| EXERCISE OBJECTIVE |
Would you quote the material below in full and unchanged?

| SOURCE EXCERPT |
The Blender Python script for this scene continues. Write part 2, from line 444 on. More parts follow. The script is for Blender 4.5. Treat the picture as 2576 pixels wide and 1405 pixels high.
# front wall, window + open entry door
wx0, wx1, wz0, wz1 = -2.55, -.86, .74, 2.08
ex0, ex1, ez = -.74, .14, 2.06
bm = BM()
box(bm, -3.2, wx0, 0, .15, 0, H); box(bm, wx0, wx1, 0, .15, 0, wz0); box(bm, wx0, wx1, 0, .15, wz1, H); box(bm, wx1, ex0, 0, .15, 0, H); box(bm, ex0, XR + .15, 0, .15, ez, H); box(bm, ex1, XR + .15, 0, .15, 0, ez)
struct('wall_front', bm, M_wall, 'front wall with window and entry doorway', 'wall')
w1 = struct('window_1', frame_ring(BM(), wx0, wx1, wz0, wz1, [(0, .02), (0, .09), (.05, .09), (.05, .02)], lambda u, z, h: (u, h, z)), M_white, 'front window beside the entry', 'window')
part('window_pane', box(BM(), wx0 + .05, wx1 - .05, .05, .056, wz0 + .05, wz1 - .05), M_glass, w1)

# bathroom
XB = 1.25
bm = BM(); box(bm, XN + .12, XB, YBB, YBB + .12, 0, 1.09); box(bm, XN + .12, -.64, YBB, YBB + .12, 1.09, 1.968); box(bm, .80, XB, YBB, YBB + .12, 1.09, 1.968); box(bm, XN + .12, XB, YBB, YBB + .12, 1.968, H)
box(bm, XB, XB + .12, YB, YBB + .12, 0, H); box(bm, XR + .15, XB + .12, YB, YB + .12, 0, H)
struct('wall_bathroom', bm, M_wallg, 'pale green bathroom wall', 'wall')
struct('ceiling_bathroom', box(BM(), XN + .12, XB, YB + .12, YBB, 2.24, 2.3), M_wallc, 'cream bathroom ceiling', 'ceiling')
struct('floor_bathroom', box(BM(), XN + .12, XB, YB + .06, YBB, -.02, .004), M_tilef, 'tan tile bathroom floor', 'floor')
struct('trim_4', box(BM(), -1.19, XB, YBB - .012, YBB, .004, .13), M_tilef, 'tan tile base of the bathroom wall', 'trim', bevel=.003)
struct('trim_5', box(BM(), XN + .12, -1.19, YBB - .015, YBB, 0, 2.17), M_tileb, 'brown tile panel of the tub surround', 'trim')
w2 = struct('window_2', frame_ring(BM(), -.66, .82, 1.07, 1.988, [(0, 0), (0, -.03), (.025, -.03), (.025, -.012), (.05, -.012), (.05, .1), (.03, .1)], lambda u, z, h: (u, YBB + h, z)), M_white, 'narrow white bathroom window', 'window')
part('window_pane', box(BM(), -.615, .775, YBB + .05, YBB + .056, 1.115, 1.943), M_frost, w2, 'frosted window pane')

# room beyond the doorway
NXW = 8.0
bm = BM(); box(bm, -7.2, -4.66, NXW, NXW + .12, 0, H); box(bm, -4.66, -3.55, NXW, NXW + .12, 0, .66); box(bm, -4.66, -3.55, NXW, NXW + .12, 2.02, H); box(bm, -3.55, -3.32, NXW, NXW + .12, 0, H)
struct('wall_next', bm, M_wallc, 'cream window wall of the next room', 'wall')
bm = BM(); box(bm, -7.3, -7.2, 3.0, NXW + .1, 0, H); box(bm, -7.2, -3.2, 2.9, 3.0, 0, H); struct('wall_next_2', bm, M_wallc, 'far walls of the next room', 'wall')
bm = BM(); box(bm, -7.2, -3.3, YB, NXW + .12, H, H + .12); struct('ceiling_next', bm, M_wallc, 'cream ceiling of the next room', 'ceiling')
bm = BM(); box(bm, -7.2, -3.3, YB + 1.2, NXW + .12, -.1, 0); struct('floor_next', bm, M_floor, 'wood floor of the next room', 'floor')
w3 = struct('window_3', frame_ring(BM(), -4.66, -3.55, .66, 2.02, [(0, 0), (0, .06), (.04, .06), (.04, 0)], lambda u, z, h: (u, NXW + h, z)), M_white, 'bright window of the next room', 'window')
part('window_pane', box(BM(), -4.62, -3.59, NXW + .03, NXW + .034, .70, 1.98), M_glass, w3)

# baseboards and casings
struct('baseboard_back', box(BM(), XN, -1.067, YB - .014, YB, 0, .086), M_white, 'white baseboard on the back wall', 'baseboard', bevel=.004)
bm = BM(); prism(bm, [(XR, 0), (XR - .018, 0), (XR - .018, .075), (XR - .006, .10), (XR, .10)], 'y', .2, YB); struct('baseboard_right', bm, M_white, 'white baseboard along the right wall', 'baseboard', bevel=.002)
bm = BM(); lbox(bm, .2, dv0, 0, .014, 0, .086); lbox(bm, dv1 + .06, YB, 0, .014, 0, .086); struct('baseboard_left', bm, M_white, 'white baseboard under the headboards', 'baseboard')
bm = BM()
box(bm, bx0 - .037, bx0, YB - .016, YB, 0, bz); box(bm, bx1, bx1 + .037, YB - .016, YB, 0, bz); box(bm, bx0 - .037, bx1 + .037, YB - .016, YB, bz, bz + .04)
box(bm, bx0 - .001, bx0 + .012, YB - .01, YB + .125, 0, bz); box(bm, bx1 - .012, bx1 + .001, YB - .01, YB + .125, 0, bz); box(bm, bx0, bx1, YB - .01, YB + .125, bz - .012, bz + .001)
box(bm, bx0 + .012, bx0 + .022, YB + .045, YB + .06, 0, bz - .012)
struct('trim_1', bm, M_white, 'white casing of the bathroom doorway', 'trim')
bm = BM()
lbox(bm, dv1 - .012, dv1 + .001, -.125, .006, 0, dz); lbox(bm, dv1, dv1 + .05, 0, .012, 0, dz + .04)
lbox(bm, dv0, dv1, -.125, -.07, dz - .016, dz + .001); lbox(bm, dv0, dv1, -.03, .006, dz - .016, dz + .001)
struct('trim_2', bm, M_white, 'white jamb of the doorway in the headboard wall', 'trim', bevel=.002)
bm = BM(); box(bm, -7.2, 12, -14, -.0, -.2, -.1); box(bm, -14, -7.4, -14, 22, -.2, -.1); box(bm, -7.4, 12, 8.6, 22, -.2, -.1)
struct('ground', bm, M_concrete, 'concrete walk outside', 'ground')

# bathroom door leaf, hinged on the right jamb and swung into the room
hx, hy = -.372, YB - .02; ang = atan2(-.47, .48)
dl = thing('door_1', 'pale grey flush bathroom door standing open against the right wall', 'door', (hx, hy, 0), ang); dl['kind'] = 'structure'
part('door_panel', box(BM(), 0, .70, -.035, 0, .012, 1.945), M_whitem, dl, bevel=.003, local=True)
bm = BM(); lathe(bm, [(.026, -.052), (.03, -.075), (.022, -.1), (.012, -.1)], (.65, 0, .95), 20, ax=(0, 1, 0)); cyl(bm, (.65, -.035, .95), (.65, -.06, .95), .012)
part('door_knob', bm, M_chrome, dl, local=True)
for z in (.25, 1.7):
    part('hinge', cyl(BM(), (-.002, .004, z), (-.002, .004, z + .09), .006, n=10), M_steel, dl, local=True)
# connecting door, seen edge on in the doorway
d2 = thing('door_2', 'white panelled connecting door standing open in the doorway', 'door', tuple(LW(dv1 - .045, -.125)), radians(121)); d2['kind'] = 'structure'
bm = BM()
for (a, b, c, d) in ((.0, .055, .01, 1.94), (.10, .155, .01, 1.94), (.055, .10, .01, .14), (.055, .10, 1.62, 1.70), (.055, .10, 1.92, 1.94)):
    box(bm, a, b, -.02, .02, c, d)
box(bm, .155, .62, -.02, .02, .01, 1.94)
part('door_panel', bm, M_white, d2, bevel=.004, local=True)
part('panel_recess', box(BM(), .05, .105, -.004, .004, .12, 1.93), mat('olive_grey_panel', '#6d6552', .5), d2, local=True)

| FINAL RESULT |
The Blender Python script for this scene continues. Write part 2, from line 444 on. More parts follow. The script is for Blender 4.5. Treat the picture as 2576 pixels wide and 1405 pixels high.
# front wall, window + open entry door
wx0, wx1, wz0, wz1 = -2.55, -.86, .74, 2.08
ex0, ex1, ez = -.74, .14, 2.06
bm = BM()
box(bm, -3.2, wx0, 0, .15, 0, H); box(bm, wx0, wx1, 0, .15, 0, wz0); box(bm, wx0, wx1, 0, .15, wz1, H); box(bm, wx1, ex0, 0, .15, 0, H); box(bm, ex0, XR + .15, 0, .15, ez, H); box(bm, ex1, XR + .15, 0, .15, 0, ez)
struct('wall_front', bm, M_wall, 'front wall with window and entry doorway', 'wall')
w1 = struct('window_1', frame_ring(BM(), wx0, wx1, wz0, wz1, [(0, .02), (0, .09), (.05, .09), (.05, .02)], lambda u, z, h: (u, h, z)), M_white, 'front window beside the entry', 'window')
part('window_pane', box(BM(), wx0 + .05, wx1 - .05, .05, .056, wz0 + .05, wz1 - .05), M_glass, w1)

# bathroom
XB = 1.25
bm = BM(); box(bm, XN + .12, XB, YBB, YBB + .12, 0, 1.09); box(bm, XN + .12, -.64, YBB, YBB + .12, 1.09, 1.968); box(bm, .80, XB, YBB, YBB + .12, 1.09, 1.968); box(bm, XN + .12, XB, YBB, YBB + .12, 1.968, H)
box(bm, XB, XB + .12, YB, YBB + .12, 0, H); box(bm, XR + .15, XB + .12, YB, YB + .12, 0, H)
struct('wall_bathroom', bm, M_wallg, 'pale green bathroom wall', 'wall')
struct('ceiling_bathroom', box(BM(), XN + .12, XB, YB + .12, YBB, 2.24, 2.3), M_wallc, 'cream bathroom ceiling', 'ceiling')
struct('floor_bathroom', box(BM(), XN + .12, XB, YB + .06, YBB, -.02, .004), M_tilef, 'tan tile bathroom floor', 'floor')
struct('trim_4', box(BM(), -1.19, XB, YBB - .012, YBB, .004, .13), M_tilef, 'tan tile base of the bathroom wall', 'trim', bevel=.003)
struct('trim_5', box(BM(), XN + .12, -1.19, YBB - .015, YBB, 0, 2.17), M_tileb, 'brown tile panel of the tub surround', 'trim')
w2 = struct('window_2', frame_ring(BM(), -.66, .82, 1.07, 1.988, [(0, 0), (0, -.03), (.025, -.03), (.025, -.012), (.05, -.012), (.05, .1), (.03, .1)], lambda u, z, h: (u, YBB + h, z)), M_white, 'narrow white bathroom window', 'window')
part('window_pane', box(BM(), -.615, .775, YBB + .05, YBB + .056, 1.115, 1.943), M_frost, w2, 'frosted window pane')

# room beyond the doorway
NXW = 8.0
bm = BM(); box(bm, -7.2, -4.66, NXW, NXW + .12, 0, H); box(bm, -4.66, -3.55, NXW, NXW + .12, 0, .66); box(bm, -4.66, -3.55, NXW, NXW + .12, 2.02, H); box(bm, -3.55, -3.32, NXW, NXW + .12, 0, H)
struct('wall_next', bm, M_wallc, 'cream window wall of the next room', 'wall')
bm = BM(); box(bm, -7.3, -7.2, 3.0, NXW + .1, 0, H); box(bm, -7.2, -3.2, 2.9, 3.0, 0, H); struct('wall_next_2', bm, M_wallc, 'far walls of the next room', 'wall')
bm = BM(); box(bm, -7.2, -3.3, YB, NXW + .12, H, H + .12); struct('ceiling_next', bm, M_wallc, 'cream ceiling of the next room', 'ceiling')
bm = BM(); box(bm, -7.2, -3.3, YB + 1.2, NXW + .12, -.1, 0); struct('floor_next', bm, M_floor, 'wood floor of the next room', 'floor')
w3 = struct('window_3', frame_ring(BM(), -4.66, -3.55, .66, 2.02, [(0, 0), (0, .06), (.04, .06), (.04, 0)], lambda u, z, h: (u, NXW + h, z)), M_white, 'bright window of the next room', 'window')
part('window_pane', box(BM(), -4.62, -3.59, NXW + .03, NXW + .034, .70, 1.98), M_glass, w3)

# baseboards and casings
struct('baseboard_back', box(BM(), XN, -1.067, YB - .014, YB, 0, .086), M_white, 'white baseboard on the back wall', 'baseboard', bevel=.004)
bm = BM(); prism(bm, [(XR, 0), (XR - .018, 0), (XR - .018, .075), (XR - .006, .10), (XR, .10)], 'y', .2, YB); struct('baseboard_right', bm, M_white, 'white baseboard along the right wall', 'baseboard', bevel=.002)
bm = BM(); lbox(bm, .2, dv0, 0, .014, 0, .086); lbox(bm, dv1 + .06, YB, 0, .014, 0, .086); struct('baseboard_left', bm, M_white, 'white baseboard under the headboards', 'baseboard')
bm = BM()
box(bm, bx0 - .037, bx0, YB - .016, YB, 0, bz); box(bm, bx1, bx1 + .037, YB - .016, YB, 0, bz); box(bm, bx0 - .037, bx1 + .037, YB - .016, YB, bz, bz + .04)
box(bm, bx0 - .001, bx0 + .012, YB - .01, YB + .125, 0, bz); box(bm, bx1 - .012, bx1 + .001, YB - .01, YB + .125, 0, bz); box(bm, bx0, bx1, YB - .01, YB + .125, bz - .012, bz + .001)
box(bm, bx0 + .012, bx0 + .022, YB + .045, YB + .06, 0, bz - .012)
struct('trim_1', bm, M_white, 'white casing of the bathroom doorway', 'trim')
bm = BM()
lbox(bm, dv1 - .012, dv1 + .001, -.125, .006, 0, dz); lbox(bm, dv1, dv1 + .05, 0, .012, 0, dz + .04)
lbox(bm, dv0, dv1, -.125, -.07, dz - .016, dz + .001); lbox(bm, dv0, dv1, -.03, .006, dz - .016, dz + .001)
struct('trim_2', bm, M_white, 'white jamb of the doorway in the headboard wall', 'trim', bevel=.002)
bm = BM(); box(bm, -7.2, 12, -14, -.0, -.2, -.1); box(bm, -14, -7.4, -14, 22, -.2, -.1); box(bm, -7.4, 12, 8.6, 22, -.2, -.1)
struct('ground', bm, M_concrete, 'concrete walk outside', 'ground')

# bathroom door leaf, hinged on the right jamb and swung into the room
hx, hy = -.372, YB - .02; ang = atan2(-.47, .48)
dl = thing('door_1', 'pale grey flush bathroom door standing open against the right wall', 'door', (hx, hy, 0), ang); dl['kind'] = 'structure'
part('door_panel', box(BM(), 0, .70, -.035, 0, .012, 1.945), M_whitem, dl, bevel=.003, local=True)
bm = BM(); lathe(bm, [(.026, -.052), (.03, -.075), (.022, -.1), (.012, -.1)], (.65, 0, .95), 20, ax=(0, 1, 0)); cyl(bm, (.65, -.035, .95), (.65, -.06, .95), .012)
part('door_knob', bm, M_chrome, dl, local=True)
for z in (.25, 1.7):
    part('hinge', cyl(BM(), (-.002, .004, z), (-.002, .004, z + .09), .006, n=10), M_steel, dl, local=True)
# connecting door, seen edge on in the doorway
d2 = thing('door_2', 'white panelled connecting door standing open in the doorway', 'door', tuple(LW(dv1 - .045, -.125)), radians(121)); d2['kind'] = 'structure'
bm = BM()
for (a, b, c, d) in ((.0, .055, .01, 1.94), (.10, .155, .01, 1.94), (.055, .10, .01, .14), (.055, .10, 1.62, 1.70), (.055, .10, 1.92, 1.94)):
    box(bm, a, b, -.02, .02, c, d)
box(bm, .155, .62, -.02, .02, .01, 1.94)
part('door_panel', bm, M_white, d2, bevel=.004, local=True)
part('panel_recess', box(BM(), .05, .105, -.004, .004, .12, 1.93), mat('olive_grey_panel', '#6d6552', .5), d2, local=True)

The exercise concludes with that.